Many investors are banking on an assumption that Cerberus will not let AVP go bankrupt because they hold $435 million of convertible preferred stock that has a 1.25% quarterly coupon payable in cash, common stock or other preferred stock. Cerberus has 3 of the 11 board seats and if the preferred stock is converted ($5 per share), they would own 16.6% of the common shares. Investors need to remember what happened to Cerberus Capital's 80% holding of Chrysler LLC - they lost it. (Their holding of Chrysler Financial was profitable.) In addition, if Avon ever gets into bankruptcy court, the preferred will have a priority claim and would, in theory, get paid in full before the AVP common gets anything.

Conclusion

I have been trading Avon since 1974 when I bought calls on AVP and it is sad to see one of America's great marketing companies face such a very difficult future. I shorted AVP last summer when investors, in my opinion, were too positive about the refinancing of debt. While the near-term problem of being forced to pay maturing 2018 notes was eliminated, the new secured debt was very costly and indicates that management acknowledges the possibility that their financial position could get even worse. They face the problem of refinancing maturing debt in 2019 and even more in 2020.

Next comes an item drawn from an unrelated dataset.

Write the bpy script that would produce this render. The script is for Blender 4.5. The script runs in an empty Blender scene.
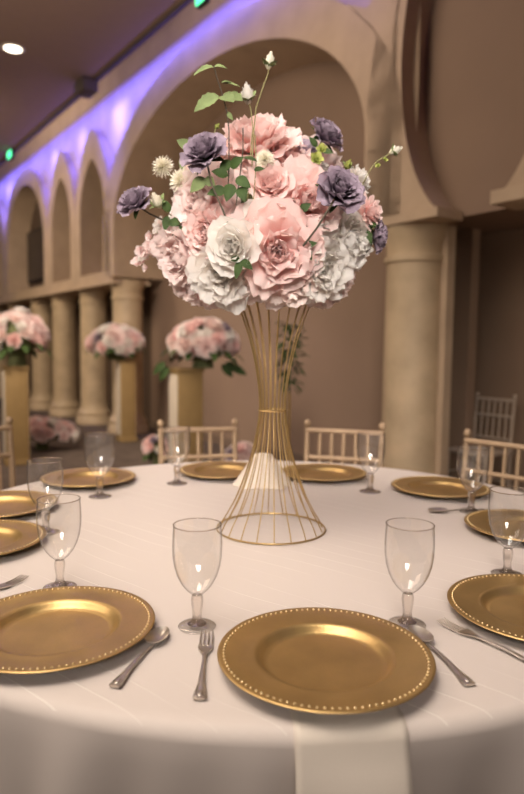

Their business model of millions of sales reps could be in for a very bumpy ride as their social media/websites are expanded for ordering by individual consumers. The decline in the number of reps at the end of 2016 spooked investors. I think this trend will continue to be negative.

Avon's future is not beautiful. It needs a lot of make-up and even a face-lift. The 2016 refinancing just pushed the need to do a major financial restructuring, either in or out of bankruptcy court, down the road. It did not solve the problem. I rate AVP a strong sell. For investors who are willing to maintain short positions for 2-3 years, I rate AVP a short sale.

Disclosure: I am/we are short AVP.

I wrote this article myself, and it expresses my own opinions. I am not receiving compensation for it (other than from Seeking Alpha). I have no business relationship with any company whose stock is mentioned in this article.